WHAT THIS TASK INVOLVES – A single number is the answer here: how many lines of the entries contain "from"?

MATERIAL SHOWN –
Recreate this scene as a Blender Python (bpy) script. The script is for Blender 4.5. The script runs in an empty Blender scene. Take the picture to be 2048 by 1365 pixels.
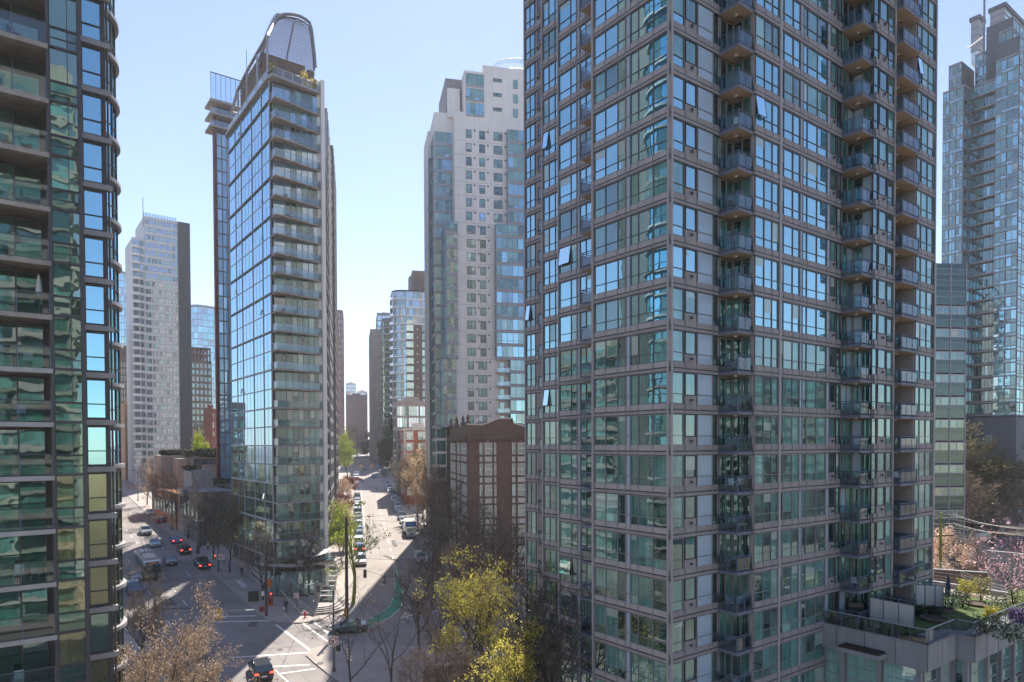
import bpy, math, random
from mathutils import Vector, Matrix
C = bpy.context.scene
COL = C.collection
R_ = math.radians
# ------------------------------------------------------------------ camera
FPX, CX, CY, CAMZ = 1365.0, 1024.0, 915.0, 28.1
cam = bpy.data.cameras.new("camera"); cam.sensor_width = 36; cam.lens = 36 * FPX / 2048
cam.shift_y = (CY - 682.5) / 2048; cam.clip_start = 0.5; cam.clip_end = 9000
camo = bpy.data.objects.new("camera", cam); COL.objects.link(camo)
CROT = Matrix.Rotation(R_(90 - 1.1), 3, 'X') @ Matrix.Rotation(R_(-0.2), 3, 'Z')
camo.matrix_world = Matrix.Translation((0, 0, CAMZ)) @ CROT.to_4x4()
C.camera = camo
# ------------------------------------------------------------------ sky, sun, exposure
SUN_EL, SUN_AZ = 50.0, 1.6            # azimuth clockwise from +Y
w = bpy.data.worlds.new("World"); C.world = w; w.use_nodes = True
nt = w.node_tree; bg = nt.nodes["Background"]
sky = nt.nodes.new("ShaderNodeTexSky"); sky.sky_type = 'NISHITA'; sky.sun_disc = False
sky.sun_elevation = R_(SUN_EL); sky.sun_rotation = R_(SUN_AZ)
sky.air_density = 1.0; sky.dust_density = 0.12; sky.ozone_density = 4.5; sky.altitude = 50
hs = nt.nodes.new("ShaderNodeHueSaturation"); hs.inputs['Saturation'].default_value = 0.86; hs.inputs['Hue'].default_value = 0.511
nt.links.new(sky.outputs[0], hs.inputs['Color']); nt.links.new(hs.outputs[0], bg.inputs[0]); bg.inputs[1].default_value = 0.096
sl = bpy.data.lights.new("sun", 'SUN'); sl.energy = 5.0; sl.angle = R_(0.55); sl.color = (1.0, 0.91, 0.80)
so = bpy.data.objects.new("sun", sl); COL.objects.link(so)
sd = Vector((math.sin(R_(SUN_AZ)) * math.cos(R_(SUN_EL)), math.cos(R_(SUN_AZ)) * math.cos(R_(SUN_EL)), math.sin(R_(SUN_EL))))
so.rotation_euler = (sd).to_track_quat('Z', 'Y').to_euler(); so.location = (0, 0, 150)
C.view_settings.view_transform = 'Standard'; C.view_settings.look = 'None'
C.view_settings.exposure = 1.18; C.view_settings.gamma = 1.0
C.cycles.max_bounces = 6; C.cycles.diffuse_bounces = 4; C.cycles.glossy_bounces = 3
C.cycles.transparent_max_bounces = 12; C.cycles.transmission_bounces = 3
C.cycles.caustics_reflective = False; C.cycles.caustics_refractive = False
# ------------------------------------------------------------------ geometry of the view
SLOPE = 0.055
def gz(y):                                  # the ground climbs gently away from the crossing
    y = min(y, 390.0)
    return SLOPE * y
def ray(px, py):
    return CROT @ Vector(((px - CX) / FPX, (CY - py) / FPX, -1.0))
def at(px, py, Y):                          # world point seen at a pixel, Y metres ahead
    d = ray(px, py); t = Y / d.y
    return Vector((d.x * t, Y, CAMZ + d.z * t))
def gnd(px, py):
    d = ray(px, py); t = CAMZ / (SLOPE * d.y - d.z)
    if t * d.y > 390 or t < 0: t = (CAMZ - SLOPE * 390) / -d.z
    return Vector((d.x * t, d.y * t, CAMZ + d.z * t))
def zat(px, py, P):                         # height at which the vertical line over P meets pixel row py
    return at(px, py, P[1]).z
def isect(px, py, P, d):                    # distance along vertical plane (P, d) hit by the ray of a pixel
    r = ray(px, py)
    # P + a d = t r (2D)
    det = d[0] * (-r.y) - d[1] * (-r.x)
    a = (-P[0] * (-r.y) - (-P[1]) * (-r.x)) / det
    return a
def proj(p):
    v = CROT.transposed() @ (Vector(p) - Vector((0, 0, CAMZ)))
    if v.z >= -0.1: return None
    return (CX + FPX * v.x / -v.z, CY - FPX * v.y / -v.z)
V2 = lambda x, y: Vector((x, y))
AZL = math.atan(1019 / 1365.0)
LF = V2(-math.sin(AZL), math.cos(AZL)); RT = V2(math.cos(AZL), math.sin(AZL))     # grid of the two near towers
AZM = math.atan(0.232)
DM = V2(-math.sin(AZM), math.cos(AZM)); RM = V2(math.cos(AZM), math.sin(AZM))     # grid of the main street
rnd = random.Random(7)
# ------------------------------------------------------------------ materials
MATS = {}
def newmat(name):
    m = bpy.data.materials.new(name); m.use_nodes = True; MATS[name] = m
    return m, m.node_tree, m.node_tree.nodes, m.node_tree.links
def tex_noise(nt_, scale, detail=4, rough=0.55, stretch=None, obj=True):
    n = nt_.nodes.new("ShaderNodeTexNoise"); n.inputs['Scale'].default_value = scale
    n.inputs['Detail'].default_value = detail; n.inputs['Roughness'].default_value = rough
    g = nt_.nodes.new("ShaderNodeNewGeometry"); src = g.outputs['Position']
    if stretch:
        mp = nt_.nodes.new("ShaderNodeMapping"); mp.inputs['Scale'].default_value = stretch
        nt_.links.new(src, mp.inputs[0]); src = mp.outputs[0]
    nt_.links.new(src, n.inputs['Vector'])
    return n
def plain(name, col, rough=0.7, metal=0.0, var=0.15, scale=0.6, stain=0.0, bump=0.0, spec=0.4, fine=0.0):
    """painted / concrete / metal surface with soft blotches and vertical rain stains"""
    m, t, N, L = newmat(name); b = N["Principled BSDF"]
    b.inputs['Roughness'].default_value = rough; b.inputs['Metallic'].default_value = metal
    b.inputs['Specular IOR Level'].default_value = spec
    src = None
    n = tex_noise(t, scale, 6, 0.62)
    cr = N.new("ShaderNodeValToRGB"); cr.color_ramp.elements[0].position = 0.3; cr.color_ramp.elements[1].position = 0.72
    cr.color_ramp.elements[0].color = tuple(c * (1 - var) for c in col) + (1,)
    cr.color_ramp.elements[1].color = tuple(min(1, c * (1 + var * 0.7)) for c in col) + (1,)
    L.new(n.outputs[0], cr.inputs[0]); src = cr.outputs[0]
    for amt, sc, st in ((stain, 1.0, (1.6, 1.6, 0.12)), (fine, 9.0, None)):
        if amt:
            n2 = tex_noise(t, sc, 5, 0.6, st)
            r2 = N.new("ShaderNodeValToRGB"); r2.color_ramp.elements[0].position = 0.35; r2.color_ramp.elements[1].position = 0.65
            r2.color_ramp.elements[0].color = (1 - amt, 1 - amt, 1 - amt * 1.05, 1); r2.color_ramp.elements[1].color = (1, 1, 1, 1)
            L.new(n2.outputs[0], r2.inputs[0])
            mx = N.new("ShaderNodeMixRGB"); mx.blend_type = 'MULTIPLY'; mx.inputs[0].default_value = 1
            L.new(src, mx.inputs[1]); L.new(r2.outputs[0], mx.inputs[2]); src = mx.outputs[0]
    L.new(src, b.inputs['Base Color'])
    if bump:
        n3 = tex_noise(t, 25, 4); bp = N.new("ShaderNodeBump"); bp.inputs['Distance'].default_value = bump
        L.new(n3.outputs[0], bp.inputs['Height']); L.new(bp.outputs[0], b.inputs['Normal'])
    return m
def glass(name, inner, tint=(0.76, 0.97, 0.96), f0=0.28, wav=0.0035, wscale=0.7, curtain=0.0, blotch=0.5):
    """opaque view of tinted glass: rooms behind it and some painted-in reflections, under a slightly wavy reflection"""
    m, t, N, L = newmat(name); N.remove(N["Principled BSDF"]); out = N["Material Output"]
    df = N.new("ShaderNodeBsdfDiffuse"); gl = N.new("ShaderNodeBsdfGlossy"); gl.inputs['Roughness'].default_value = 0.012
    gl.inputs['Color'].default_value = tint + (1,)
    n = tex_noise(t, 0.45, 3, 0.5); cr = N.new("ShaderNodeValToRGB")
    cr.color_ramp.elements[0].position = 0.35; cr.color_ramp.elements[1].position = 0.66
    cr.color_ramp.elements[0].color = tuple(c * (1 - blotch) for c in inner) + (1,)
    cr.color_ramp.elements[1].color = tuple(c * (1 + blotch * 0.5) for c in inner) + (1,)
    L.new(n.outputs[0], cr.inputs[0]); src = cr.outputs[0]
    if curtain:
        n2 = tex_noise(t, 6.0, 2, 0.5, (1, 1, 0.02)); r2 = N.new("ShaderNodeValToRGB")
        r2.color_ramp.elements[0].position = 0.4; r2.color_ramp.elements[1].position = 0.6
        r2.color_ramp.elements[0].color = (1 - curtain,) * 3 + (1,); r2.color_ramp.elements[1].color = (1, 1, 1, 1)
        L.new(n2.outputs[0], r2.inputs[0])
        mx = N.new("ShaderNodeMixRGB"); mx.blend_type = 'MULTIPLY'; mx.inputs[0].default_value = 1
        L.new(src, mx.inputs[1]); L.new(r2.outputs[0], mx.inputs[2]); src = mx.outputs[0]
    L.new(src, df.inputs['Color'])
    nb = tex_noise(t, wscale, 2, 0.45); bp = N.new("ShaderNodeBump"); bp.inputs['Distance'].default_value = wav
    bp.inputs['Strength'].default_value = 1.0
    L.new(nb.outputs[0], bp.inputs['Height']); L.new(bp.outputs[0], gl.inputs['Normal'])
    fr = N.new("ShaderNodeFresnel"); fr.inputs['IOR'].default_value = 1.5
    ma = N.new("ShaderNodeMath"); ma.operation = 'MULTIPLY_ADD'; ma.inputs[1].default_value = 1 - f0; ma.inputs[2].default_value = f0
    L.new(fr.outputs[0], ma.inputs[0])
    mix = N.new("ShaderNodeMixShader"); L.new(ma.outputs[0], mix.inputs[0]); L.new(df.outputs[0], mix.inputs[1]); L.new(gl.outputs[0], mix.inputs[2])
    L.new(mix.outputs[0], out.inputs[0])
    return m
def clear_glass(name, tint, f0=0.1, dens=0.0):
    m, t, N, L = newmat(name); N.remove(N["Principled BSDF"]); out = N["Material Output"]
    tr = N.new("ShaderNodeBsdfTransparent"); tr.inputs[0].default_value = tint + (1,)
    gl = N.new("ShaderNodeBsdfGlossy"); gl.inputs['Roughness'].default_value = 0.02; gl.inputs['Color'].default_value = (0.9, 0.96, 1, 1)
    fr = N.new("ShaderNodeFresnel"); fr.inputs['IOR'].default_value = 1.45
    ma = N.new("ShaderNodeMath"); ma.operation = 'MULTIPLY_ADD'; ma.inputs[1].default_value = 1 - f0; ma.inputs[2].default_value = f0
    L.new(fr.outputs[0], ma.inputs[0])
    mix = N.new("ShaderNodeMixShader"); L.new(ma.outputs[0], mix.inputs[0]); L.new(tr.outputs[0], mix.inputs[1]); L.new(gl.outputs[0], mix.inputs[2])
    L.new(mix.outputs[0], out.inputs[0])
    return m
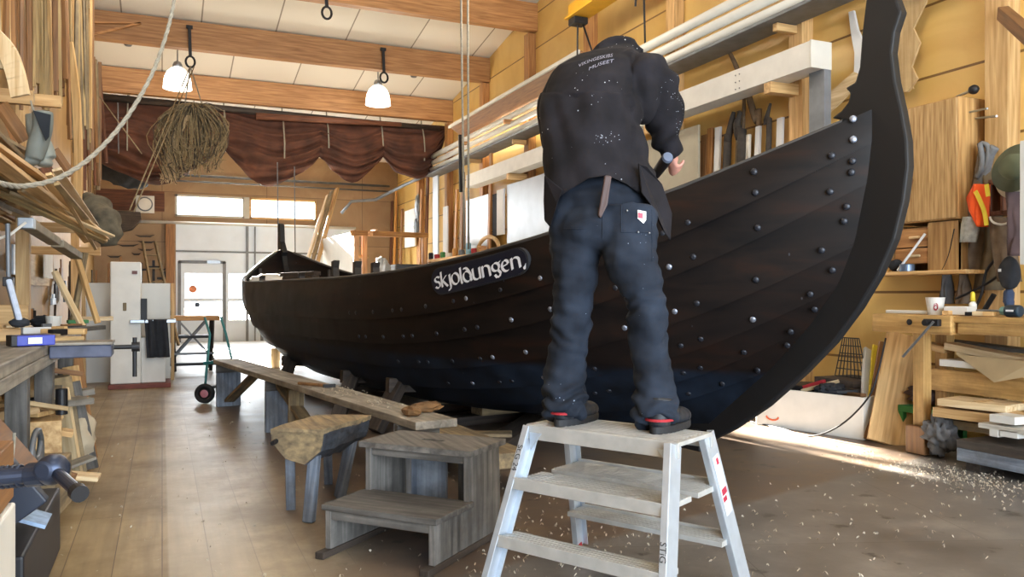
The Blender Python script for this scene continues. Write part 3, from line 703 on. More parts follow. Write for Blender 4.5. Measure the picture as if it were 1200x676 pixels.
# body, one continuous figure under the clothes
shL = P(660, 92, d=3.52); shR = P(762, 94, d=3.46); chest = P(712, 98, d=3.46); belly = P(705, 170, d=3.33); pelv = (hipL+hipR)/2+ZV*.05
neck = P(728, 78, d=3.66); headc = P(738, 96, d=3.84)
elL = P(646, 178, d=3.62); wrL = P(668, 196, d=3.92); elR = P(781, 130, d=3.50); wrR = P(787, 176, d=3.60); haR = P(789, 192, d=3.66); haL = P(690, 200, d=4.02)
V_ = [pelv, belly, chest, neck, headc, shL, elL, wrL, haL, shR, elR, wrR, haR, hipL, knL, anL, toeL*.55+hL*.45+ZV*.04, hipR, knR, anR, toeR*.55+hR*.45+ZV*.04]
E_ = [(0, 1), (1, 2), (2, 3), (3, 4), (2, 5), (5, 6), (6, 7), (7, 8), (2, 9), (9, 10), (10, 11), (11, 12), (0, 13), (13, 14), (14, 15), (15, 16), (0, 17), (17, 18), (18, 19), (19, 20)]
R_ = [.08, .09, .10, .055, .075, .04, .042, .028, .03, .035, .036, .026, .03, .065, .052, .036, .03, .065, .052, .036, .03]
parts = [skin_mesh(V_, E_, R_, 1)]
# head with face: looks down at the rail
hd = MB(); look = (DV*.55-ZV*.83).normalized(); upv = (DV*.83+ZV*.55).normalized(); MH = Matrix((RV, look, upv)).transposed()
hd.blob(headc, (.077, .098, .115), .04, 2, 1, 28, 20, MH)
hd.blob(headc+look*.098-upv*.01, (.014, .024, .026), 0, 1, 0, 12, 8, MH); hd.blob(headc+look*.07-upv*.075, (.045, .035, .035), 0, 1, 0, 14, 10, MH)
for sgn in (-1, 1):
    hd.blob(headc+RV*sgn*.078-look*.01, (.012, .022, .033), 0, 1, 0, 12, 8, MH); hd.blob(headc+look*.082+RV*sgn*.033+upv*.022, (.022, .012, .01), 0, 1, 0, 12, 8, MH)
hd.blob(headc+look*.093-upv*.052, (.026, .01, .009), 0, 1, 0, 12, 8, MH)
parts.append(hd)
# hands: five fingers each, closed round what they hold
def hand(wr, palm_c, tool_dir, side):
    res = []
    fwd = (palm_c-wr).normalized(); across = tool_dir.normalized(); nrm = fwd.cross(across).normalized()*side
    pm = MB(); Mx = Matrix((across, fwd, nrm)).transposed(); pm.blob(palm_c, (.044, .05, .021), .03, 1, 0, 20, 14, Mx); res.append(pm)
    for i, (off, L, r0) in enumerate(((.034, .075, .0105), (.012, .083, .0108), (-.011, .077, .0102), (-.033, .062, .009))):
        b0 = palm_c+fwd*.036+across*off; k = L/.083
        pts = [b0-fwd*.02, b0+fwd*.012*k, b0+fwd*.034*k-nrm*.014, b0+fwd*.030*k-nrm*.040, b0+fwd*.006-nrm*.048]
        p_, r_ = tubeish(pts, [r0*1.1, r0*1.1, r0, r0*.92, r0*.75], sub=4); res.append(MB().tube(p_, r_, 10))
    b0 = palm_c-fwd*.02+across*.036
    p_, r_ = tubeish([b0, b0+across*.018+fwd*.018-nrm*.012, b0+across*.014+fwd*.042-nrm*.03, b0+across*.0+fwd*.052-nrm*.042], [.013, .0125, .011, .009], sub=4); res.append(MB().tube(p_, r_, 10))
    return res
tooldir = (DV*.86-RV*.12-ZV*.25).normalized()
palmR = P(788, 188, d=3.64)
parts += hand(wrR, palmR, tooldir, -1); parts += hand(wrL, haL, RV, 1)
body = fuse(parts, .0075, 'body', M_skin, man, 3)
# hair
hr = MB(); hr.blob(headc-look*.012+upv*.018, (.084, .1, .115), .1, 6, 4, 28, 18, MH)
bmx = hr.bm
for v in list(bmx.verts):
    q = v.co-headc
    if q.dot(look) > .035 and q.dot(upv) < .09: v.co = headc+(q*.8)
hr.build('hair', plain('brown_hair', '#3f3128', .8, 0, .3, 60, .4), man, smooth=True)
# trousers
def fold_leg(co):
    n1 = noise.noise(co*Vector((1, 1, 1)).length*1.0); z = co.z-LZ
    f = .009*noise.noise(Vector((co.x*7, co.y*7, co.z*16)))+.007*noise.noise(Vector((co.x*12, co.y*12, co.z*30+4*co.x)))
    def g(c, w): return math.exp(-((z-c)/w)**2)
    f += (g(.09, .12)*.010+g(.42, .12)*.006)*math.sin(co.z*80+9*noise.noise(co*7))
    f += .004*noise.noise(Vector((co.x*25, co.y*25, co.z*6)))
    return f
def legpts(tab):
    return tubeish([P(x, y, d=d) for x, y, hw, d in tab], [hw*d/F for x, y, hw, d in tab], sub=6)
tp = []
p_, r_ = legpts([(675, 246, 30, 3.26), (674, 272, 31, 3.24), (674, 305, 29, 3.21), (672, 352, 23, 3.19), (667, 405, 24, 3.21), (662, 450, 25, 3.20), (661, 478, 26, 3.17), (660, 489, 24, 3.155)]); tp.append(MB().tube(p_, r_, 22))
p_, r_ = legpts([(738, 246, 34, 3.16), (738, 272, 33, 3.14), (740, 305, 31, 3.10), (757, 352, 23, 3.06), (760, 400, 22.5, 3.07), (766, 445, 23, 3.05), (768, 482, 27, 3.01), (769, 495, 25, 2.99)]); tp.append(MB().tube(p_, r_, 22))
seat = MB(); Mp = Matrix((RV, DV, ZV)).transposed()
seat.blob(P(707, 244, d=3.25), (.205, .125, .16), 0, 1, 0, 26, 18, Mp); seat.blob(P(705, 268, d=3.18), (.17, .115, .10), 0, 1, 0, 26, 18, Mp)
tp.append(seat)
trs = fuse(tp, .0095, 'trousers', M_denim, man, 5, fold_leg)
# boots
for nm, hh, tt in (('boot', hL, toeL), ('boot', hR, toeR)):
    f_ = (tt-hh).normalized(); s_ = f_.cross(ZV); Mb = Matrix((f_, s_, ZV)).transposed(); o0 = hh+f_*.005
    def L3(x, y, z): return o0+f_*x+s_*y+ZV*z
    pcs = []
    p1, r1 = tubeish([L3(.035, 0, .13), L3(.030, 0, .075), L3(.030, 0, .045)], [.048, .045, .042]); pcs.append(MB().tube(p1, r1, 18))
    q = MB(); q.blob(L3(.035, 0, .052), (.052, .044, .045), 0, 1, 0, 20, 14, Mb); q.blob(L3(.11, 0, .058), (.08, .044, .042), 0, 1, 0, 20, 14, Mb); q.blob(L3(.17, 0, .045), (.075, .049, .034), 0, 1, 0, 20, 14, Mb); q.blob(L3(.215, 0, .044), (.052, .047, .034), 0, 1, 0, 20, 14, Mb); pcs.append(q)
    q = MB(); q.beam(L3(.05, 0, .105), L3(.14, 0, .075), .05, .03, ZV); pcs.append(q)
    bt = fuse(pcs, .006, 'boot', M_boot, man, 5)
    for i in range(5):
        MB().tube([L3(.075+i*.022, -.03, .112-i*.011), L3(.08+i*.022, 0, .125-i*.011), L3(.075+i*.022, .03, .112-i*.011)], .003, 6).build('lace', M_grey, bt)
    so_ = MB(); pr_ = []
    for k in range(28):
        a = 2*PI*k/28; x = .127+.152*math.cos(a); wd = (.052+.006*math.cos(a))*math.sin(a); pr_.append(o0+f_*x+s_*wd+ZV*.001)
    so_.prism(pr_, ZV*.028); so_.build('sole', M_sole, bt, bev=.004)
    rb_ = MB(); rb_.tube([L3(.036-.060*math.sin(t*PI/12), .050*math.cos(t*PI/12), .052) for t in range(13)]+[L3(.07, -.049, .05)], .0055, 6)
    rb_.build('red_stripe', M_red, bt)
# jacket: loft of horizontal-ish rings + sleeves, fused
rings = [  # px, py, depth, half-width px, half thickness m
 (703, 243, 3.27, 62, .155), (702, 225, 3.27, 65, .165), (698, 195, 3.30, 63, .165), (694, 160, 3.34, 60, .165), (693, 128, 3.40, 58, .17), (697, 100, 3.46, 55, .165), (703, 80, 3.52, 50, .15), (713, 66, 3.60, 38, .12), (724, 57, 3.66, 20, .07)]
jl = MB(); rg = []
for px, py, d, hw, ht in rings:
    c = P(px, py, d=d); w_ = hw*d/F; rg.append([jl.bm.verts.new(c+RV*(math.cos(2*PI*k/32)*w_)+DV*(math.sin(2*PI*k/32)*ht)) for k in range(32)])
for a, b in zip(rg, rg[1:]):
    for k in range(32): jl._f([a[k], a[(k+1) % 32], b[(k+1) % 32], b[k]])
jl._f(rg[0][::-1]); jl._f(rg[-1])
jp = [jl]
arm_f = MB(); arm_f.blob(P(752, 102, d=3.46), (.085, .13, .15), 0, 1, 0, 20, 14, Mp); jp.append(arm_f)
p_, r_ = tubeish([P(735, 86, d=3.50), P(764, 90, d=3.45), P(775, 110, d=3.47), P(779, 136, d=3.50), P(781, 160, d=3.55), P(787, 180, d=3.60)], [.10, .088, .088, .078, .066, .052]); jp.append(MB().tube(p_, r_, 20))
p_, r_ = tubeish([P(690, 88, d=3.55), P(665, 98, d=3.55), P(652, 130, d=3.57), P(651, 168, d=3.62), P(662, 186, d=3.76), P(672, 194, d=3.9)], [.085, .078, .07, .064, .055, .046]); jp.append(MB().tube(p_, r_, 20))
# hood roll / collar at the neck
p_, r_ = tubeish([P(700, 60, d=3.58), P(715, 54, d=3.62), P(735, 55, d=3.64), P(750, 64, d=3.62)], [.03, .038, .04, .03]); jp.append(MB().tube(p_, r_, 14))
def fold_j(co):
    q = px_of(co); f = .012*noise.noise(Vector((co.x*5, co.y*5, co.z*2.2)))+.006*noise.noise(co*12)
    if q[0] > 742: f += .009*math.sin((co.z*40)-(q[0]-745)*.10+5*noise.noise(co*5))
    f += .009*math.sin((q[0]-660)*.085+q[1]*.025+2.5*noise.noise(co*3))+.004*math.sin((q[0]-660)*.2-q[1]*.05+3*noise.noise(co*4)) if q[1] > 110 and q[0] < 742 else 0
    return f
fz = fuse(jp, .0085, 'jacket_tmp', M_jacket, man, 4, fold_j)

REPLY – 4